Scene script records
»»

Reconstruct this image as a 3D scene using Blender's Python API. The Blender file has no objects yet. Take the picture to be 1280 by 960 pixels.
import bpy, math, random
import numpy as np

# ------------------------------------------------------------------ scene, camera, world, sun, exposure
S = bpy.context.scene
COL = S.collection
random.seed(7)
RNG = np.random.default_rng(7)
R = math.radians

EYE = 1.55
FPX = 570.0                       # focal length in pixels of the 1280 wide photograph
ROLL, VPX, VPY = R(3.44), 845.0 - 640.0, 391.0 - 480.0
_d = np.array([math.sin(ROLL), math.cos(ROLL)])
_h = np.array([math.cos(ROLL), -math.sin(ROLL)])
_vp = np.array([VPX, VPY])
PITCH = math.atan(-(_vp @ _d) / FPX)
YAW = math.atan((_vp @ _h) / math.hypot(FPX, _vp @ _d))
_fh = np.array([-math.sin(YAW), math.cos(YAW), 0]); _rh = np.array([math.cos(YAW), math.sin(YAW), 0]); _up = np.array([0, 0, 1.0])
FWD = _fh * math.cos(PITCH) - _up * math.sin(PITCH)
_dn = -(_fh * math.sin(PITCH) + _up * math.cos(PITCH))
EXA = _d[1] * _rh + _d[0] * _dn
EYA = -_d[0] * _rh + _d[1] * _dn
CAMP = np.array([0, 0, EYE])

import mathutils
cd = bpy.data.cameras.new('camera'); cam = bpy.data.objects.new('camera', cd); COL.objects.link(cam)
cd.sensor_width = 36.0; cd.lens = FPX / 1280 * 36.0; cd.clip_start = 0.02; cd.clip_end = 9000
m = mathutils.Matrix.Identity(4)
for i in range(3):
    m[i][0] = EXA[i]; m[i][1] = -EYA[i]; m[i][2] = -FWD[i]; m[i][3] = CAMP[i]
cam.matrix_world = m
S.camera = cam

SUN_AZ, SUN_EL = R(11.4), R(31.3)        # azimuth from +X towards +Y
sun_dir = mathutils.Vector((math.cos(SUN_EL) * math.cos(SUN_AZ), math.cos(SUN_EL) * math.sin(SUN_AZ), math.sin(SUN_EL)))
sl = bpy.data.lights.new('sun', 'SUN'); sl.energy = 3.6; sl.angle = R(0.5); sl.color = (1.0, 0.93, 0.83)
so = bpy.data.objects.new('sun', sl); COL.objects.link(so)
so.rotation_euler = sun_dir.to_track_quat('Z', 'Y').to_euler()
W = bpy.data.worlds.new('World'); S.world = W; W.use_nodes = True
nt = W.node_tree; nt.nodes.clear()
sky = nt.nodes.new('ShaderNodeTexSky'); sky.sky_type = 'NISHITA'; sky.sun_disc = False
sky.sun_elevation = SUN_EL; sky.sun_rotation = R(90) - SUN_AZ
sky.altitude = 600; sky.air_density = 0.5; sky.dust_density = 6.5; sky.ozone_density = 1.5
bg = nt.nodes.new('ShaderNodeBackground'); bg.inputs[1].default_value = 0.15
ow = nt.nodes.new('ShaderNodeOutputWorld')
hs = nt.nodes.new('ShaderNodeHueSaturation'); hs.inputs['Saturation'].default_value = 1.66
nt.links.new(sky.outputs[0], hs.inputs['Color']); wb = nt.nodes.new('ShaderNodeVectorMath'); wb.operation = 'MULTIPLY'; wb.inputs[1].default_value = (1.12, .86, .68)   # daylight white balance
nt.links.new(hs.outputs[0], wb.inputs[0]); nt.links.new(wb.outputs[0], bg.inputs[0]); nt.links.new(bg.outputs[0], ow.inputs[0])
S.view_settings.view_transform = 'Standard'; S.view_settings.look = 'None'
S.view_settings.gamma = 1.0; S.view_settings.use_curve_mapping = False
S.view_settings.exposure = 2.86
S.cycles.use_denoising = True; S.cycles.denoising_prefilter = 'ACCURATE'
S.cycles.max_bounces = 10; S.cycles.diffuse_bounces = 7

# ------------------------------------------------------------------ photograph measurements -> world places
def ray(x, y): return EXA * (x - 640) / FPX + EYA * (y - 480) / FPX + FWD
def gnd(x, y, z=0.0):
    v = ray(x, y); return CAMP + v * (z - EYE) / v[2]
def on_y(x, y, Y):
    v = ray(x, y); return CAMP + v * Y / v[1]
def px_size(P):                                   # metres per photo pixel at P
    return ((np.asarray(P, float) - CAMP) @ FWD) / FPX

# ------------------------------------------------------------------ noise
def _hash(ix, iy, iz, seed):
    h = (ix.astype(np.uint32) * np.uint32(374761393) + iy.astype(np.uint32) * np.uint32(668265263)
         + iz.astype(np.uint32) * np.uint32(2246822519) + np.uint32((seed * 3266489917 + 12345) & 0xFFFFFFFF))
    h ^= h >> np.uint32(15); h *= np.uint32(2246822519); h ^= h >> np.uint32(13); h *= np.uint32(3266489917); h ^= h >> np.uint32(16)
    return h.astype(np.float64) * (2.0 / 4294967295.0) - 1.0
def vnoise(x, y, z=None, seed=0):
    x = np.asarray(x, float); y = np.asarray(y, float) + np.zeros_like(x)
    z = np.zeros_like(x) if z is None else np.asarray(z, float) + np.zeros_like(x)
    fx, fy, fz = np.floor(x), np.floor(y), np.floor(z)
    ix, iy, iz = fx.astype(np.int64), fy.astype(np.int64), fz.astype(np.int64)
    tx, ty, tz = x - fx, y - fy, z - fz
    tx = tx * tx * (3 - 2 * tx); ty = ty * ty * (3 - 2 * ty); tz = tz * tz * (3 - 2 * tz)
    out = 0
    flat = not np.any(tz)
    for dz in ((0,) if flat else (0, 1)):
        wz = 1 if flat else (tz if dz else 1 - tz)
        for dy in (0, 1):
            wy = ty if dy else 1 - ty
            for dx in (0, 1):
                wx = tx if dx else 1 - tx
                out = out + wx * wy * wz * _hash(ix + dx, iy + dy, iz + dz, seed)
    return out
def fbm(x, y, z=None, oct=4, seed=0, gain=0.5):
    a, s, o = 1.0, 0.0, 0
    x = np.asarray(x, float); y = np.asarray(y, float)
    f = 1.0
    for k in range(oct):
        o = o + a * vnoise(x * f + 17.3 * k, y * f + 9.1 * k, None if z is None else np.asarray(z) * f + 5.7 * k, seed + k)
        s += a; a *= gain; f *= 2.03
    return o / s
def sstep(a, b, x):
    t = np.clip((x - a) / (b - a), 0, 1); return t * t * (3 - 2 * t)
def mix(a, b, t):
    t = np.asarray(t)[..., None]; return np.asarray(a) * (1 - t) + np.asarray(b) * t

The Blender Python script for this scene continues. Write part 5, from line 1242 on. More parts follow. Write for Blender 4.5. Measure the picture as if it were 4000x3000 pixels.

««

▶ [YOUR GOAL]: Extract exactly the leading lines of the data, stopping at and including the line with "import numpy as np".

▶ [RESPONSE FOR THIS EXERCISE]:
Reconstruct this image as a 3D scene using Blender's Python API. The Blender file has no objects yet. Take the picture to be 1280 by 960 pixels.
import bpy, math, random
import numpy as np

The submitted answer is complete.